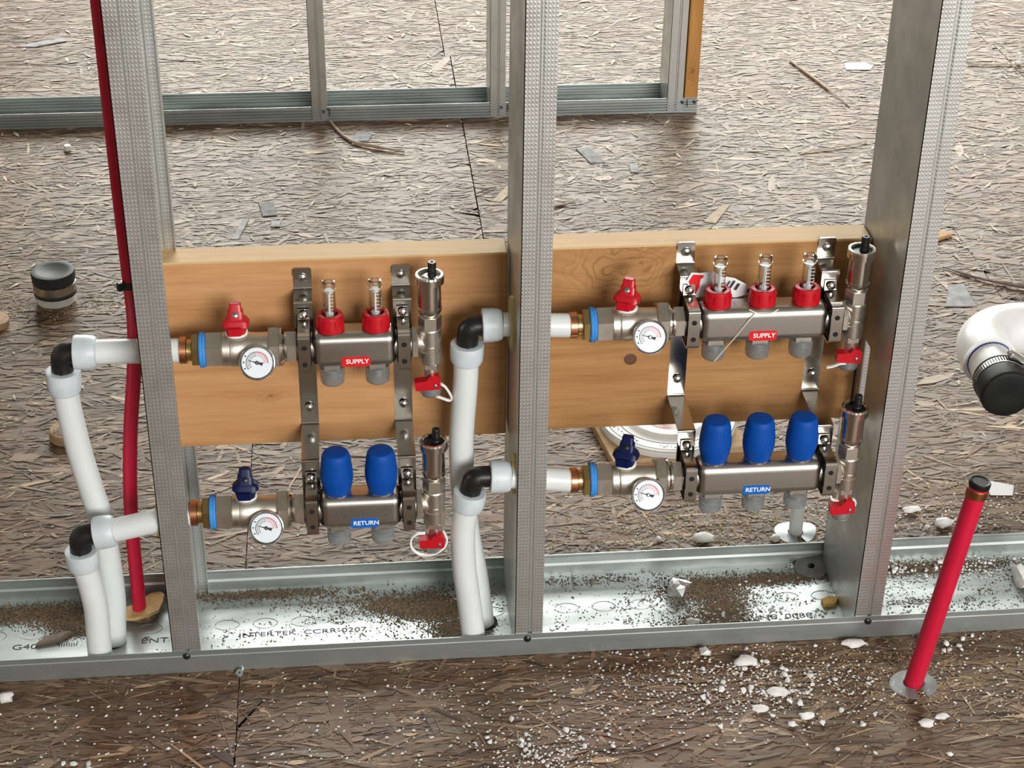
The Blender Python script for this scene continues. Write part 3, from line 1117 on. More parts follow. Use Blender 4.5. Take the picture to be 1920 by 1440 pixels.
def vent(kind, side):
    """end tee with automatic air vent on top and drain cock below"""
    y, z = (YS, {'L': ZSL, 'R': ZSR}[side]) if kind == 'supply' else (YR, {'L': ZRL, 'R': ZRR}[side])
    b_ = XB[side][1]
    xa = b_ + {'L': 29.5, 'R': 25.5}[side]
    lab = {('supply', 'L'): 'upper left air vent with knurled cap and red drain lever, before the board',
           ('return', 'L'): 'lower left air vent and red drain lever beside the tall white pipe',
           ('supply', 'R'): 'upper right air vent with plain cap, beside the rightmost stud',
           ('return', 'R'): 'lower right air vent with knurled cap, beside the rightmost stud'}[(kind, side)]
    t = thing('air_vent', lab, 'air vent', (xa, y, z - 66), 'air vents at manifold ends')
    tee = B()
    tee.hexa((b_ + 8.5, y, z), (b_ + 15.5, y, z), 33, 1.5, math.pi / 6)
    tee.lathe([(13, 0), (11.5, 3), (9.5, 9), (9.5, xa - b_ - 15)], (b_ + 15, y, z), (1, 0, 0), 24)
    tee.lathe([(11.6, -25), (12.6, -24), (12.6, -9), (11.9, -8.4), (11.9, 2), (12.6, 2.6), (12.6, 17), (11.6, 18.5)], (xa, y, z), (0, 0, 1), 28)
    tee.box((xa + 1, y - 11.0, z - 3), (6, 3, 1.2))
    part('tee', tee, M_NICKEL, t)
    nu = B()
    nu.hexa((xa, y, z + 18.5), (xa, y, z + 34), 22.5, 1.0, 0.0)
    part('nut', nu, M_NICKEL, t)
    vb = B()
    vb.lathe([(8.5, 33), (9.5, 35), (12.6, 38.5), (13.6, 42), (13.6, 44.5), (13.0, 45), (13.0, 75)], (xa, y, z), (0, 0, 1), 32)
    part('vent_cylinder', vb, M_NICKEL_S, t)
    kn = B()
    seg = 56
    vs, fs = [], []
    rows = [(14.2, 73.5), (15.6, 74.3), (15.6, 76.2), (15.6, 78.0), (15.6, 80), (15.6, 82.2), (15.0, 84.2), (12.8, 84.6), (11.6, 83.0), (11.3, 79.5)]
    for i, (r, h) in enumerate(rows):
        for q in range(seg):
            th = 2 * math.pi * q / seg
            rr = r
            if 1 <= i <= 5 and not (kind == 'supply' and side == 'R'):
                rr += 0.45 if (q + i) % 2 else -0.25
            vs.append((xa + rr * math.cos(th), y + rr * math.sin(th), z + h))
    for i in range(len(rows) - 1):
        for q in range(seg):
            j = (q + 1) % seg
            fs.append((i * seg + q, i * seg + j, (i + 1) * seg + j, (i + 1) * seg + q))
    kn.add(vs, fs)
    cap = part('knurled_cap', kn, M_NICKEL_S, t, sharp=20)
    wl = B()
    if (kind, side) == ('supply', 'L'):
        wl.lathe([(11.6, 79.5), (11.6, 80.5), (6, 82.5), (5.4, 82.8)], (xa, y, z), (0, 0, 1), 24)
        part('cap_disc', wl, M_CHROME, cap)
    else:
        wl.lathe([(11.6, 79.5), (11.6, 80.5), (7, 81.2)], (xa, y, z), (0, 0, 1), 24)
        part('cap_disc', wl, M_BLACK, cap)
    bs = B()
    ox = 3.0
    bs.lathe([(5.4, 79), (5.4, 83.5), (4.7, 84.5), (4.7, 97.5), (4.2, 98.4), (1.8, 98.4), (1.6, 97.2)], (xa + ox, y + 1, z), (0, 0, 1), 18)
    part('vent_stem', bs, M_BLACK, t, 'black vent stem')
    # drain cock
    dr = B()
    dr.hexa((xa, y, z - 31), (xa, y, z - 24.5), 21.5, 1.0, 0)
    dr.cyl((xa, y, z - 46), (xa, y, z - 30.5), 9.6, 22)
    dr.lathe([(10.0, 0), (11.4, 1.5), (11.4, 14), (10.2, 16)], (xa, y, z - 50), (0, 0, -1), 24)
    part('drain_body', dr, M_NICKEL, t)
    tc_ = B()
    tc_.lathe([(10.8, 0), (11.9, 0.6), (11.9, 13), (10.4, 15.5)], (xa, y, z - 52), (0, 0, -1), 24)
    part('drain_cap', tc_, M_CAP, t)
    hd = B()
    yy = y - 12
    poly = [(-18, -5.5), (-16, -6.5), (8.5, -6.5), (10.5, -4.5), (10.5, 5.5), (8.6, 9.2), (5, 11.5), (1.0, 11.6), (-2.6, 9.4), (-5, 5.6), (-18.6, 4.6)]
    ta = {('supply', 'L'): 3, ('return', 'L'): -2, ('supply', 'R'): -6, ('return', 'R'): 3}[(kind, side)]
    ct, st_ = math.cos(math.radians(ta)), math.sin(math.radians(ta))
    hd.prism([(p * ct - q * st_, p * st_ + q * ct) for p, q in poly], lambda p, q, h: (xa + p, yy - h, z - 47 + q), (-6.5, 4.5))
    hp = part('drain_lever', hd, M_RED, t, 'red drain lever')
    sw = B()
    sw.lathe([(2.2, 0), (2.0, 1.1), (0.8, 1.6)], (xa + 4.5, yy - 4.5, z - 48), (0, -1, 0), 12)
    part('lever_screw', sw, M_SCREW, hp)
    # soft white retaining strap
    sp = B()
    if (kind, side) == ('supply', 'L'):
        pts = [(8, -6, -50), (15, -8, -54), (20, -8, -62), (23, -6, -71), (20, -6, -74), (12, -7, -70), (4, -6, -67)]
    elif (kind, side) == ('return', 'L'):
        pts = [(10, 4, -44), (14, -2, -52), (9, -8, -60), (-4, -10, -66), (-18, -9, -66), (-27, -6, -58), (-27, -3, -48), (-20, -2, -42), (-11, -2, -42)]
    elif (kind, side) == ('supply', 'R'):
        pts = [(-4, -8, -58), (-12, -10, -57), (-20, -10, -60), (-27, -9, -62)]
    else:
        pts = [(-13, 0, -30), (-16, -2, -36), (-12, -3, -42), (0, -6, -40), (12, -4, -42), (15, -2, -50), (12, 0, -57)]
    path = smooth_path([(xa + p[0], y + p[1], z + p[2]) for p in pts], 6)
    for off in (-1.1, 0, 1.1):
        sp.tube([p + Vector((0, off, 0)) for p in path], 1.25, 7)
    part('strap', sp, M_WHITE, t, 'white plastic strap')
    return t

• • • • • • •

> _TASK REQUIREMENTS_
Write the listing above out again exactly, dropping each image.

> _SOLVED EXERCISE_
The Blender Python script for this scene continues. Write part 3, from line 1117 on. More parts follow. Use Blender 4.5. Take the picture to be 1920 by 1440 pixels.
def vent(kind, side):
    """end tee with automatic air vent on top and drain cock below"""
    y, z = (YS, {'L': ZSL, 'R': ZSR}[side]) if kind == 'supply' else (YR, {'L': ZRL, 'R': ZRR}[side])
    b_ = XB[side][1]
    xa = b_ + {'L': 29.5, 'R': 25.5}[side]
    lab = {('supply', 'L'): 'upper left air vent with knurled cap and red drain lever, before the board',
           ('return', 'L'): 'lower left air vent and red drain lever beside the tall white pipe',
           ('supply', 'R'): 'upper right air vent with plain cap, beside the rightmost stud',
           ('return', 'R'): 'lower right air vent with knurled cap, beside the rightmost stud'}[(kind, side)]
    t = thing('air_vent', lab, 'air vent', (xa, y, z - 66), 'air vents at manifold ends')
    tee = B()
    tee.hexa((b_ + 8.5, y, z), (b_ + 15.5, y, z), 33, 1.5, math.pi / 6)
    tee.lathe([(13, 0), (11.5, 3), (9.5, 9), (9.5, xa - b_ - 15)], (b_ + 15, y, z), (1, 0, 0), 24)
    tee.lathe([(11.6, -25), (12.6, -24), (12.6, -9), (11.9, -8.4), (11.9, 2), (12.6, 2.6), (12.6, 17), (11.6, 18.5)], (xa, y, z), (0, 0, 1), 28)
    tee.box((xa + 1, y - 11.0, z - 3), (6, 3, 1.2))
    part('tee', tee, M_NICKEL, t)
    nu = B()
    nu.hexa((xa, y, z + 18.5), (xa, y, z + 34), 22.5, 1.0, 0.0)
    part('nut', nu, M_NICKEL, t)
    vb = B()
    vb.lathe([(8.5, 33), (9.5, 35), (12.6, 38.5), (13.6, 42), (13.6, 44.5), (13.0, 45), (13.0, 75)], (xa, y, z), (0, 0, 1), 32)
    part('vent_cylinder', vb, M_NICKEL_S, t)
    kn = B()
    seg = 56
    vs, fs = [], []
    rows = [(14.2, 73.5), (15.6, 74.3), (15.6, 76.2), (15.6, 78.0), (15.6, 80), (15.6, 82.2), (15.0, 84.2), (12.8, 84.6), (11.6, 83.0), (11.3, 79.5)]
    for i, (r, h) in enumerate(rows):
        for q in range(seg):
            th = 2 * math.pi * q / seg
            rr = r
            if 1 <= i <= 5 and not (kind == 'supply' and side == 'R'):
                rr += 0.45 if (q + i) % 2 else -0.25
            vs.append((xa + rr * math.cos(th), y + rr * math.sin(th), z + h))
    for i in range(len(rows) - 1):
        for q in range(seg):
            j = (q + 1) % seg
            fs.append((i * seg + q, i * seg + j, (i + 1) * seg + j, (i + 1) * seg + q))
    kn.add(vs, fs)
    cap = part('knurled_cap', kn, M_NICKEL_S, t, sharp=20)
    wl = B()
    if (kind, side) == ('supply', 'L'):
        wl.lathe([(11.6, 79.5), (11.6, 80.5), (6, 82.5), (5.4, 82.8)], (xa, y, z), (0, 0, 1), 24)
        part('cap_disc', wl, M_CHROME, cap)
    else:
        wl.lathe([(11.6, 79.5), (11.6, 80.5), (7, 81.2)], (xa, y, z), (0, 0, 1), 24)
        part('cap_disc', wl, M_BLACK, cap)
    bs = B()
    ox = 3.0
    bs.lathe([(5.4, 79), (5.4, 83.5), (4.7, 84.5), (4.7, 97.5), (4.2, 98.4), (1.8, 98.4), (1.6, 97.2)], (xa + ox, y + 1, z), (0, 0, 1), 18)
    part('vent_stem', bs, M_BLACK, t, 'black vent stem')
    # drain cock
    dr = B()
    dr.hexa((xa, y, z - 31), (xa, y, z - 24.5), 21.5, 1.0, 0)
    dr.cyl((xa, y, z - 46), (xa, y, z - 30.5), 9.6, 22)
    dr.lathe([(10.0, 0), (11.4, 1.5), (11.4, 14), (10.2, 16)], (xa, y, z - 50), (0, 0, -1), 24)
    part('drain_body', dr, M_NICKEL, t)
    tc_ = B()
    tc_.lathe([(10.8, 0), (11.9, 0.6), (11.9, 13), (10.4, 15.5)], (xa, y, z - 52), (0, 0, -1), 24)
    part('drain_cap', tc_, M_CAP, t)
    hd = B()
    yy = y - 12
    poly = [(-18, -5.5), (-16, -6.5), (8.5, -6.5), (10.5, -4.5), (10.5, 5.5), (8.6, 9.2), (5, 11.5), (1.0, 11.6), (-2.6, 9.4), (-5, 5.6), (-18.6, 4.6)]
    ta = {('supply', 'L'): 3, ('return', 'L'): -2, ('supply', 'R'): -6, ('return', 'R'): 3}[(kind, side)]
    ct, st_ = math.cos(math.radians(ta)), math.sin(math.radians(ta))
    hd.prism([(p * ct - q * st_, p * st_ + q * ct) for p, q in poly], lambda p, q, h: (xa + p, yy - h, z - 47 + q), (-6.5, 4.5))
    hp = part('drain_lever', hd, M_RED, t, 'red drain lever')
    sw = B()
    sw.lathe([(2.2, 0), (2.0, 1.1), (0.8, 1.6)], (xa + 4.5, yy - 4.5, z - 48), (0, -1, 0), 12)
    part('lever_screw', sw, M_SCREW, hp)
    # soft white retaining strap
    sp = B()
    if (kind, side) == ('supply', 'L'):
        pts = [(8, -6, -50), (15, -8, -54), (20, -8, -62), (23, -6, -71), (20, -6, -74), (12, -7, -70), (4, -6, -67)]
    elif (kind, side) == ('return', 'L'):
        pts = [(10, 4, -44), (14, -2, -52), (9, -8, -60), (-4, -10, -66), (-18, -9, -66), (-27, -6, -58), (-27, -3, -48), (-20, -2, -42), (-11, -2, -42)]
    elif (kind, side) == ('supply', 'R'):
        pts = [(-4, -8, -58), (-12, -10, -57), (-20, -10, -60), (-27, -9, -62)]
    else:
        pts = [(-13, 0, -30), (-16, -2, -36), (-12, -3, -42), (0, -6, -40), (12, -4, -42), (15, -2, -50), (12, 0, -57)]
    path = smooth_path([(xa + p[0], y + p[1], z + p[2]) for p in pts], 6)
    for off in (-1.1, 0, 1.1):
        sp.tube([p + Vector((0, off, 0)) for p in path], 1.25, 7)
    part('strap', sp, M_WHITE, t, 'white plastic strap')
    return t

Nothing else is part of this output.